O presidente do Tribunal de Justiça de São Paulo, Ricardo Anafe, suspendeu a liminar que obrigava o uso de câmeras corporais pelos policiais militares que participam da Operação Escudo, realizada no litoral paulista, ou similares, destinadas a coibir ações contra a própria polícia. O pedido de suspensão foi feito por um instrumento que permite que o governo do estado faça a solicitação diretamente ao presidente da Corte. Anafe considerou que a medida causa prejuízo econômico e afeta diretamente o orçamento do Estado, por exigir que se gaste o dobro do estimado, de R$ 126 milhões.
A Operação Escudo foi deflagrada em função da morte do soldado da Rondas Ostensivas Tobias de Aguiar (Rota), Patrick Bastos, no Guarujá. Ela terminou em 28 de julho passado. No início de setembro foi anunciado o término da operação, que resultou em pelo menos 28 mortes. As informações são do O GLOBO.
Leia maisO presidente do TJ alegou ainda que operações como a Escudo são feitas em regime de urgência e que não há tempo para deslocar câmeras de outras unidades.
A liminar havia sido concedida pelo juiz Renato Augusto Pereira Maia, 11ª Vara da Fazenda Pública da capital, e determinava ainda que o governo de São Paulo criasse mecanismos para assegurar o correto uso das câmeras corporais por parte das forças policiais, evitando que não funcionem durante o trabalho. A decisão obrigava ainda que fossem protegidos os entornos de escolas e creches durante as operações e foi tomada a pedido da Defensoria Pública e da ONG Conecta Direitos Humanos.
O presidente do TJ determinou que qualquer decisão sobre o tema só venha a ser discutida em segunda instância, pelos desembargadores.
A operação Escudo deflagrou vários protestos de moradores do litoral paulista, que argumentam que a Polícia Militar estava matando inocentes. Entre os mortos estava o adolescente Luiz Gustavo Costa Campos, de 15 anos, a 23ª pessoa morta no âmbito da Operação Escudo, no Guarujá. O boletim de ocorrência dizia que o garoto “sacou uma pistola e apontou na direção dos policiais”, que dispararam de volta em legítima defesa e o mataram. Mas de acordo com familiares , o adolescente não tinha nenhum envolvimento com o crime e estava a caminho da casa de um amigo, que iria acompanhá-lo ao dentista.
Três dias depois do anúncio do término da operação Escudo, a Polícia Militar deflagrou uma “nova edição” como “resposta” a ataques a agentes ocorridos no Litoral de São Paulo durante o feriado prolongado de 7 de setembro. No dia 8 de setembro, o sargento aposentado Gerson Antunes Lima, de 55 anos, foi assassinado a tiros em São Vicente. No fim de semana, outros dois policiais foram baleados em São Vicente e Santos.

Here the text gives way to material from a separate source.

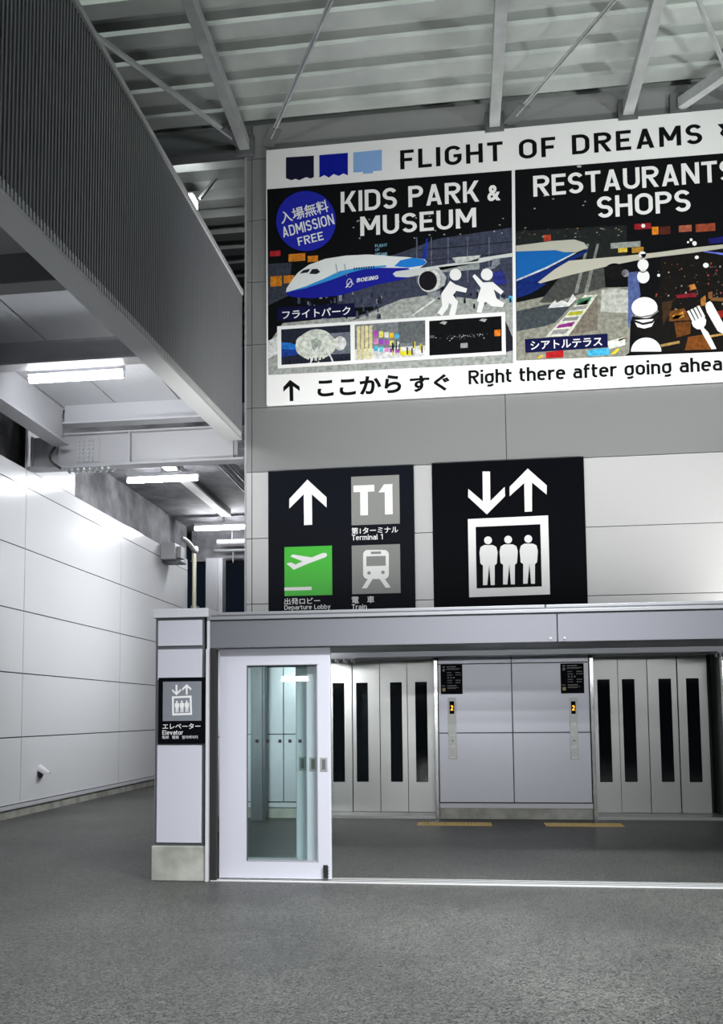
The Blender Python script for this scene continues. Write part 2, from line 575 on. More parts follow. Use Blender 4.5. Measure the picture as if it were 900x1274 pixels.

Na nova investida pela morte do sargento aposentado, a jovem Yasmin Isabel Alves do Carmo, de 22 anos, foi atingida na cabeça durante tiroteio entre a polícia e um ciclista. Ela era mãe de três filhos, um deles um bebê de 10 meses, e havia acabado de sair de casa.
Luciana Zaffalon, diretora-executiva da ONG JUSTA, afirma que o instrumento jurídico usado para acionar diretamente o presidente do TJ é a “suspensão de segurança”, que tem sido usada com frequência pelo governo paulista nas áreas prisional e de segurança pública.
Um levantamento feito pela ONG mostra que dos 29 pedidos apresentados ao TJ-SP pelo governo do estado em 2021, 83% foram aceitos, suspendendo decisões de primeiro grau.
Segundo ela, ainda este ano, o tema será levado à Corte Interamericana de Direitos Humanos, para que o instrumento judicial seja modulado e não possa ser usado em detrimento de garantia de direitos mínimos à população. “Neste caso, não ter câmera viola o direito à vida das pessoas”, diz.
Luciana ressalta que, no caso de São Paulo, o TJ-SP decide a favor do governo do estado em praticamente todas as demandas e lembra que, embora o presidente da Corte tenha alegado que a decisão de obrigar o uso de câmeras corporais impacta o orçamento do estado, no ano passado o Tribunal foi beneficiado justamente com o remanejamento de verbas.
“O Tribunal foi beneficiado com mais de R$ 210 milhões em 2021 e foi uma verba direcionada principalmente à folha de pagamentos. O remanejamento que seria necessário para o uso das câmeras é inferior à essa quantia”, afirma.